In other words, the traditional BI specialist was either a reporting/tool specialist or a true subject-matter expert (like a direct-response analyst, an insurance analyst or a financial analyst). What’s the equivalent in the online world? I suppose a web analyst. The only real difference is that in the online world the subject-matter expert has to be both a tool and a subject-matter expert.
I expect this to end. As tools become better, there will be a stronger split between tool-focused facilitators and true analysts. And the analysts will be subject matter experts in web sites. Just as they are now in direct mail, insurance or finance. On this view, classical web analytics won’t go away. It will become a true subject matter expertise within a larger framework of BI. As such, I’d expect it to be handled differently depending on the organization.
Go to a direct mail company and you’ll find a specialized, highly important group of experts dedicated to list targeting and optimization. Go to a traditional bricks-and-mortar and you’ll find a person doing the same thing as part of a larger BI department. In another kind of company you’ll find a group of highly expert analysts who do nothing but study actuarial data. And in a pure online play, I’d expect to find the same thing – a team devoted exclusively and importantly to classical web analytics.
So in the end, I expect that the answer for classical web analytics is similar to that for online marketing optimization. There will be significant merger. In some organizations where online is highly important, it will look like web analytics has won. In others, where the internet channel is secondary, it will look like a small offshoot of BI. And in other places it will look like a big but hardly dominant piece of the puzzle.
However this plays out, though, I go back to Paul’s advice. To be of a real value, a web analyst has to bring something special and distinct to the table. That means we have to have real subject matter expertise. As the online world becomes ever more entwined, it behooves us to understand how web data and call-center interact. How TV and online play together. How Business Objects or SAS can be used. But I think it will always be in our interest – as web analysts – to understand that our subject – ultimately - is the web site.

Hi Gary,
Truly a great contribution here. You have summarized superbly the whole question.
As for me, I have always felt that the reason why I was an excellent web analyst was because I was an awesome web marketer. Been at it for 12 years.
Personaly, I much more prefer to act as a subject-matter expert than a tool one, although I have, obviously, to cumulate both to make a living. The day when I will be able to solely focus on the subject-matter side of Web Analytics/Marketing optimization, while working with a tool specialist, will be a very intersting one indeed. I can only imagine how sophisticated we'll get then.

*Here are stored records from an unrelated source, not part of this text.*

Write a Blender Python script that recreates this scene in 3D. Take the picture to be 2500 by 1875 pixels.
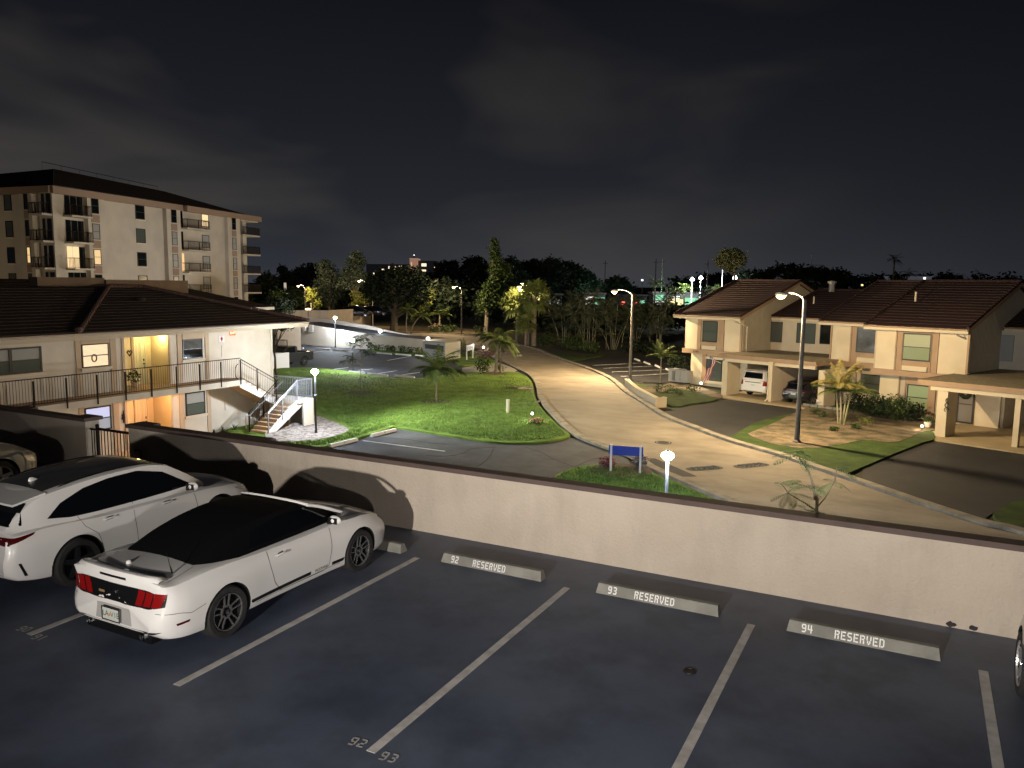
import bpy, bmesh, math, random
import numpy as np
from mathutils import Vector, Matrix
from mathutils.bvhtree import BVHTree
R = math.radians
PI = math.pi
random.seed(7)
for o in list(bpy.data.objects):
    bpy.data.objects.remove(o)
scn = bpy.context.scene
COL = scn.collection

# ------------------------------------------------------------------ camera
# World frame: +x runs along the deck parapet, +y away over it, deck floor z = 0, street level z = -3.
CAM = Vector((7.2651, -10.7420, 4.579))
_F, _p, _r, _th = 1937.4, .1247, .0122, -.4741          # focal length in pixels of a 2500 px wide picture
_f = Vector((0, math.cos(_p), -math.sin(_p))); _x = Vector((1, 0, 0)); _u = _x.cross(_f)
_ri = _x*math.cos(_r) + _u*math.sin(_r); _up = -_x*math.sin(_r) + _u*math.cos(_r)
_a = Vector((math.cos(_th), math.sin(_th), 0)); _b = Vector((-math.sin(_th), math.cos(_th), 0))
_T = lambda d: Vector((d.dot(_a), d.dot(_b), d.z))
RI, UP, FW = _T(_ri), _T(_up), _T(_f)
cd = bpy.data.cameras.new('camera'); cam = bpy.data.objects.new('camera', cd); COL.objects.link(cam)
cam.matrix_world = Matrix(((RI.x, UP.x, -FW.x, CAM.x), (RI.y, UP.y, -FW.y, CAM.y), (RI.z, UP.z, -FW.z, CAM.z), (0, 0, 0, 1)))
cd.sensor_fit = 'HORIZONTAL'; cd.sensor_width = 36; cd.lens = 36*_F/2500
cd.clip_start = .1; cd.clip_end = 6000
scn.camera = cam

# ------------------------------------------------------------------ view transform and night sky
scn.view_settings.view_transform = 'Standard'; scn.view_settings.look = 'None'
scn.view_settings.exposure = 0; scn.view_settings.gamma = 1
scn.cycles.max_bounces = 5; scn.cycles.diffuse_bounces = 3; scn.cycles.glossy_bounces = 3
scn.cycles.sample_clamp_indirect = 4; scn.cycles.use_light_tree = True
W = bpy.data.worlds.new('World'); scn.world = W; W.use_nodes = True
nt = W.node_tree; nt.nodes.clear(); N = nt.nodes.new; LK = nt.links.new
out = N('ShaderNodeOutputWorld'); bg = N('ShaderNodeBackground'); LK(bg.outputs[0], out.inputs[0])
tc = N('ShaderNodeTexCoord'); sx = N('ShaderNodeSeparateXYZ'); LK(tc.outputs['Generated'], sx.inputs[0])
elev = N('ShaderNodeValToRGB'); LK(sx.outputs[2], elev.inputs[0])
e = elev.color_ramp.elements
e[0].position = 0.0; e[0].color = (.028, .031, .040, 1)
e[1].position = .62; e[1].color = (.004, .004, .0055, 1)
for p_, c_ in ((.04, (.022, .0245, .0305, 1)), (.10, (.0155, .017, .0215, 1)), (.19, (.0105, .0115, .0155, 1)), (.32, (.0058, .0064, .009, 1))):
    q = e.new(p_); q.color = c_
mp = N('ShaderNodeMapping'); LK(tc.outputs['Generated'], mp.inputs[0])
mp.inputs['Scale'].default_value = (1.0, 1.0, 3.2); mp.inputs['Location'].default_value = (3.1, .4, .55)
nz = N('ShaderNodeTexNoise'); nz.inputs['Scale'].default_value = 2.6; nz.inputs['Detail'].default_value = 3
nz.inputs['Roughness'].default_value = .45; nz.inputs['Distortion'].default_value = .5
LK(mp.outputs[0], nz.inputs[0])
cr = N('ShaderNodeValToRGB'); LK(nz.outputs[0], cr.inputs[0])
cr.color_ramp.elements[0].position = .48; cr.color_ramp.elements[0].color = (0, 0, 0, 1)
cr.color_ramp.elements[1].position = .72; cr.color_ramp.elements[1].color = (.022, .018, .0125, 1)
# the town's glow sits to the left of the view: clouds there are lit from below, to the right they fade out
dt = N('ShaderNodeVectorMath'); dt.operation = 'DOT_PRODUCT'; LK(tc.outputs['Generated'], dt.inputs[0])
dt.inputs[1].default_value = (-.93, .36, .05)
gl = N('ShaderNodeMapRange'); LK(dt.outputs['Value'], gl.inputs[0])
for i_, v_ in ((1, .30), (2, .97), (3, .05), (4, 1.35)): gl.inputs[i_].default_value = v_
ml = N('ShaderNodeVectorMath'); ml.operation = 'SCALE'; LK(cr.outputs[0], ml.inputs[0]); LK(gl.outputs[0], ml.inputs['Scale'])
gl2 = N('ShaderNodeMapRange'); LK(dt.outputs['Value'], gl2.inputs[0])
for i_, v_ in ((1, -.25), (2, .6), (3, .24), (4, 1.12)): gl2.inputs[i_].default_value = v_
m2 = N('ShaderNodeVectorMath'); m2.operation = 'SCALE'; LK(elev.outputs[0], m2.inputs[0]); LK(gl2.outputs[0], m2.inputs['Scale'])
ad = N('ShaderNodeVectorMath'); ad.operation = 'ADD'; LK(m2.outputs[0], ad.inputs[0]); LK(ml.outputs[0], ad.inputs[1])
LK(ad.outputs[0], bg.inputs[0]); bg.inputs[1].default_value = 1.0

def lamp(name, loc, watts, color=(1, 1, 1), radius=.1, spot=None, blend=.3, aim=None):
    ld = bpy.data.lights.new(name, 'SPOT' if spot else 'POINT'); ld.energy = watts; ld.color = color
    ld.shadow_soft_size = radius
    o = bpy.data.objects.new(name, ld); COL.objects.link(o); o.location = loc
    if spot:
        ld.spot_size = R(spot); ld.spot_blend = blend
        o.rotation_euler = (Vector(aim) - Vector(loc)).to_track_quat('-Z', 'Y').to_euler()
    return o
WARM = (1, .62, .28); SOD = (1, .73, .40); LED = (.80, .90, 1.0); NEU = (1, .86, .70)
# wall light of the building the photo is taken from, behind and below the camera
lamp('deck_flood_light', (4.4, -17.5, 3.2), 15500, (1, .92, .82), .13, spot=112, blend=.75, aim=(4.6, 1.2, 13.0))
# unseen fill spot added to brighten the lawn; no fixture stands there
lamp('lawn_fill_light', (-21.4, 22.0, 2.0), 8500, (.97, 1, .84), .25, spot=118, blend=.8, aim=(-2, 34, -3))
lamp('deck_side_light', (13.5, -15.5, 3.4), 3000, (1, .92, .86), .2, spot=52, blend=.6, aim=(-7.5, 1.0, 1.2))

# ------------------------------------------------------------------ measuring helpers
def ray(x, y): return FW + RI*((x-1250)/_F) - UP*((y-937.5)/_F)
def at(x, y, z=-3.0):
    d = ray(x, y); return CAM + d*((z-CAM.z)/d.z)
class Fr:
    """vertical reference plane: origin, heading; s along, t away, z up"""
    def __init__(s, ox, oy, deg):
        s.o = Vector((ox, oy)); t = R(deg); s.deg = deg
        s.a = Vector((math.cos(t), math.sin(t))); s.b = Vector((-math.sin(t), math.cos(t)))
    def hit(s, x, y, t=0):
        d = ray(x, y); d2 = Vector((d.x, d.y)); c2 = Vector((CAM.x, CAM.y)) - s.o
        k = (t - c2.dot(s.b))/d2.dot(s.b); q = c2 + d2*k
        return q.dot(s.a), CAM.z + d.z*k
    def hits(s, x, y, S):
        d = ray(x, y); d2 = Vector((d.x, d.y)); c2 = Vector((CAM.x, CAM.y)) - s.o
        k = (S - c2.dot(s.a))/d2.dot(s.a); q = c2 + d2*k
        return q.dot(s.b), CAM.z + d.z*k
    def w(s, S, t, z):
        q = s.o + s.a*S + s.b*t; return Vector((q.x, q.y, z))
    def M(s): return Matrix.Translation((s.o.x, s.o.y, 0)) @ Matrix.Rotation(R(s.deg), 4, 'Z')

# ------------------------------------------------------------------ materials
MATS = {}
def mat(name, col, rough=.8, col2=None, scale=4.0, bump=0.0, bscale=None, metal=0.0, emit=None, estr=0.0, coat=0.0, detail=6, kind='noise', mask=(.35, .65), spec=.5, trans=0, dirt=None):
    if name in MATS: return MATS[name]
    m = bpy.data.materials.new(name); m.use_nodes = True; t = m.node_tree
    b = t.nodes['Principled BSDF']; b.inputs['Roughness'].default_value = rough; b.inputs['Metallic'].default_value = metal
    b.inputs['Specular IOR Level'].default_value = spec
    b.inputs['Base Color'].default_value = (*col, 1)
    if coat: b.inputs['Coat Weight'].default_value = coat; b.inputs['Coat Roughness'].default_value = .04
    if emit: b.inputs['Emission Color'].default_value = (*emit, 1); b.inputs['Emission Strength'].default_value = estr
    tc = t.nodes.new('ShaderNodeTexCoord')
    if col2:
        n = t.nodes.new('ShaderNodeTexNoise'); n.inputs['Scale'].default_value = scale; n.inputs['Detail'].default_value = detail
        t.links.new(tc.outputs['Object'], n.inputs[0])
        r = t.nodes.new('ShaderNodeValToRGB'); r.color_ramp.elements[0].position = mask[0]; r.color_ramp.elements[1].position = mask[1]
        r.color_ramp.elements[0].color = (*col, 1); r.color_ramp.elements[1].color = (*col2, 1)
        t.links.new(n.outputs[0], r.inputs[0]); t.links.new(r.outputs[0], b.inputs['Base Color'])
        if rough > .3:
            mr = t.nodes.new('ShaderNodeMapRange'); t.links.new(n.outputs[0], mr.inputs[0])
            mr.inputs[3].default_value = max(.05, rough-.12); mr.inputs[4].default_value = min(1, rough+.08)
            t.links.new(mr.outputs[0], b.inputs['Roughness'])
    if dirt:
        src = b.inputs['Base Color'].links[0].from_socket; mp_ = t.nodes.new('ShaderNodeMapping'); mp_.inputs['Scale'].default_value = dirt[0]
        t.links.new(tc.outputs['Object'], mp_.inputs[0]); n3 = t.nodes.new('ShaderNodeTexNoise'); n3.inputs['Scale'].default_value = 1; n3.inputs['Detail'].default_value = 8; n3.inputs['Roughness'].default_value = .65; t.links.new(mp_.outputs[0], n3.inputs[0])
        r3 = t.nodes.new('ShaderNodeMapRange'); t.links.new(n3.outputs[0], r3.inputs[0]); r3.inputs[1].default_value = dirt[1]; r3.inputs[2].default_value = dirt[2]; r3.inputs[3].default_value = dirt[3]; r3.inputs[4].default_value = 1
        vm = t.nodes.new('ShaderNodeVectorMath'); vm.operation = 'SCALE'; t.links.new(src, vm.inputs[0]); t.links.new(r3.outputs[0], vm.inputs['Scale']); t.links.new(vm.outputs[0], b.inputs['Base Color'])
    if bump:
        n2 = t.nodes.new('ShaderNodeTexNoise'); n2.inputs['Scale'].default_value = bscale or scale*6; n2.inputs['Detail'].default_value = 5
        t.links.new(tc.outputs['Object'], n2.inputs[0])
        bm_ = t.nodes.new('ShaderNodeBump'); bm_.inputs['Strength'].default_value = 1; bm_.inputs['Distance'].default_value = bump
        t.links.new(n2.outputs[0], bm_.inputs['Height']); t.links.new(bm_.outputs[0], b.inputs['Normal'])
    if trans: b.inputs['Transmission Weight'].default_value = trans
    MATS[name] = m; return m
def emis(name, col, s): return mat(name, (.02, .02, .02), .5, emit=col, estr=s)

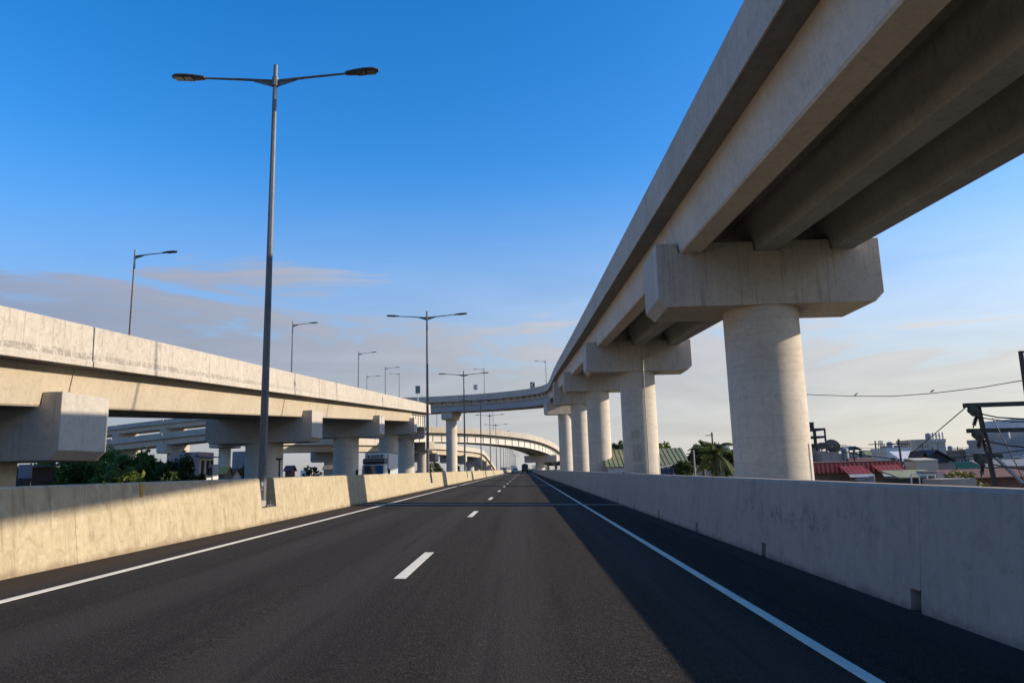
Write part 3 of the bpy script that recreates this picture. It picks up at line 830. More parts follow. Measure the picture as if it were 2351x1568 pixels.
# ------------------------------------------------------------------ street lamps
def lamp_head(parent, c, sgn, tilt=0.07):
    """flat LED head, c = arm end, sgn = outward x direction"""
    n = 14; L_ = 0.88; Wd = 0.17
    vs = []; rows = 9
    for i in range(rows):
        t = i / (rows - 1)
        x = c[0] + sgn * (t * L_ - 0.06)
        w = Wd * (0.42 + 0.58 * math.sin(min(1, t * 1.35 + 0.12) * math.pi * 0.5)) * (1 if t < .8 else math.sqrt(max(0.05, 1 - ((t - .8) / .2) ** 2 * 0.9)))
        hh = 0.055 * (0.6 + 0.6 * math.sin(t * math.pi)) + 0.012
        z = c[2] + t * L_ * tilt
        for k in range(n):
            a = 2 * math.pi * k / n
            zz = math.sin(a) * hh if math.sin(a) > 0 else math.sin(a) * 0.035
            vs.append((x, c[1] + math.cos(a) * w, z + zz))
    fs = [(i * n + k, i * n + (k + 1) % n, (i + 1) * n + (k + 1) % n, (i + 1) * n + k) for i in range(rows - 1) for k in range(n)]
    fs += [tuple(range(n))[::-1], tuple(range((rows - 1) * n, rows * n))]
    hd = MB().add(vs, fs).build('lamp_head', 'lamp_body', parent, smooth=True)
    for j in range(2):
        x0 = c[0] + sgn * (0.26 + 0.26 * j); x1 = x0 + sgn * 0.22
        z0 = c[2] + abs(x0 - c[0]) * tilt - 0.036; z1 = c[2] + abs(x1 - c[0]) * tilt - 0.036
        MB().hexa([(x0, c[1] - .11, z0 - .008), (x1, c[1] - .11, z1 - .008), (x1, c[1] + .11, z1 - .008), (x0, c[1] + .11, z0 - .008),
                   (x0, c[1] - .11, z0 + .012), (x1, c[1] - .11, z1 + .012), (x1, c[1] + .11, z1 + .012), (x0, c[1] + .11, z0 + .012)]).build('lens', 'lamp_lens', hd)
def lamp_arm(parent, x, y, z, sgn, reach):
    e = (x + sgn * reach, y, z + 0.15)
    mb = MB(); mb.tube([(x + sgn * .05, y, z), (x + sgn * reach * .5, y, z + 0.08), e], [0.040, 0.034, 0.028], 8)
    ar = mb.build('arm', 'galv', parent, smooth=True)
    gs = MB(); gs.prism([(x + sgn * .06, z - .03), (x + sgn * .06, z - .17), (x + sgn * .58, z + .00), (x + sgn * .58, z + .03)], 'y', y - .012, y + .012)
    gs.build('gusset', 'galv', ar)
    lamp_head(parent, e, sgn)
def pole_mesh(x, y, z0, h, r0, r1, n=8):
    return MB().tube([(x, y, z0), (x, y, z0 + h)], [r0, r1], n)
def median_lamp():
    th = thing('street_lamp', 'x', 'street lamp', (0, 0, 0), 'double-arm lamps along the median')
    H_ = 11.55
    po = pole_mesh(0, 0, 0, H_, 0.108, 0.055).build('pole', 'galv', th)
    part(th, 'base_plate', 'galv', MB().box(-.2, .2, -.2, .2, -0.015, 0.03))
    for sx in (-1, 1):
        for sy in (-1, 1):
            MB().tube([(sx * .15, sy * .15, -.02), (sx * .15, sy * .15, .11)], 0.02, 6).build('anchor_bolt', 'galv', th)
    part(th, 'clamp', 'galv', MB().lathe([(0.085, H_ - 0.62), (0.085, H_ - 0.36)], (0, 0, 0), 8))
    for sg in (-1, 1): lamp_arm(th, 0, 0, H_ - 0.46, sg, 1.95)
    return th
LBASE = rz(-6.35) + 0.375
proto = median_lamp()
for i, ly in enumerate(LAMP_Y):
    o = proto if i == 0 else copy_tree(proto)
    o.location = (-6.35, ly, LBASE)
    o['label'] = 'tall double-arm street lamp standing in the median, %s to the camera in the row' % (ORD[i] if i == 0 else ORD[i] + ' nearest')
# parts of copies keep the prototype's local frame
jb = thing('junction_box', 'small white concrete-splashed box on the ledge of the nearest lamp pocket', 'junction box', (-6.24, 17.4, LBASE))
MB().box(-6.34, -6.16, 17.36, 17.62, LBASE - .005, LBASE + 0.14).build('box_body', 'wall_block', jb, bevel=0.015)
MB().tube([(-6.26, 17.42, LBASE + .13), (-6.25, 17.36, LBASE + .25), (-6.24, 17.45, LBASE + 0.42), (-6.27, 17.66, LBASE + .5)], 0.02, 6).build('cable', 'wire', jb)
MB().tube([(-6.22, 17.45, LBASE + .38), (-6.22, 17.46, LBASE + .48), (-6.24, 17.52, LBASE + .56)], 0.035, 6).build('cable_wrap', 'wall_lilac', jb)

def single_lamp():
    th = thing('ramp_lamp', 'x', 'street lamp', (0, 0, 0), 'single-arm lamps on the ramps')
    H_ = 8.1
    pole_mesh(0, 0, -0.6, H_ + 0.6, 0.09, 0.052).build('pole', 'galv', th)
    part(th, 'base_plate', 'galv', MB().box(-.17, .17, -.17, .17, -0.02, 0.03))
    lamp_arm(th, 0, 0, H_ - 0.40, 1, 1.75)
    return th
sproto = single_lamp(); first = [True]
def put_lamp(loc, ang, label):
    o = sproto if first[0] else copy_tree(sproto)
    first[0] = False
    o.location = loc; o.rotation_euler = (0, 0, rad(ang)); o['label'] = label
for i, (yy) in enumerate((42.05, 72.4, 102.3)):
    put_lamp((-23.14, yy, zb_left(yy) + 0.62), 0, 'single-arm lamp on the left viaduct, %s from the camera, arm towards the road' % ORD[i].replace('nearest', 'first'))
sx_ = PL.s_of(y=131); p, t, r = PL.frame(sx_); q = p - r * 7.84
put_lamp((q.x, q.y, p.z + 0.62), 8, 'single-arm lamp on the left viaduct, fourth from the camera')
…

Posted by: Jacques Warren | March 16, 2008 at 09:42 AM
Gary, one of the things I like about your writing is that you stress distinctions. I'm convinced that if I can see distinctions, I can understand complexity better, and web analytics IS complex.
From this posting:
- marketing optimization analytics and what you're calling classic analytics are different
- technical and historical reasons are different
- SEO and behavioral targeting are technical, not marketing, disciplines (I'd have said, instead, that there are two aspects to behavioral targeting - the technical and the marketing ones)
- classic BI and classic web analytics tools & methods are different
- reporting-tool specialists and subject matter specialists
If we continue to tease these apart when appropriate, we'll do less of the kind of useless arm-waving that results from thinking the same dynamics apply to disparate things.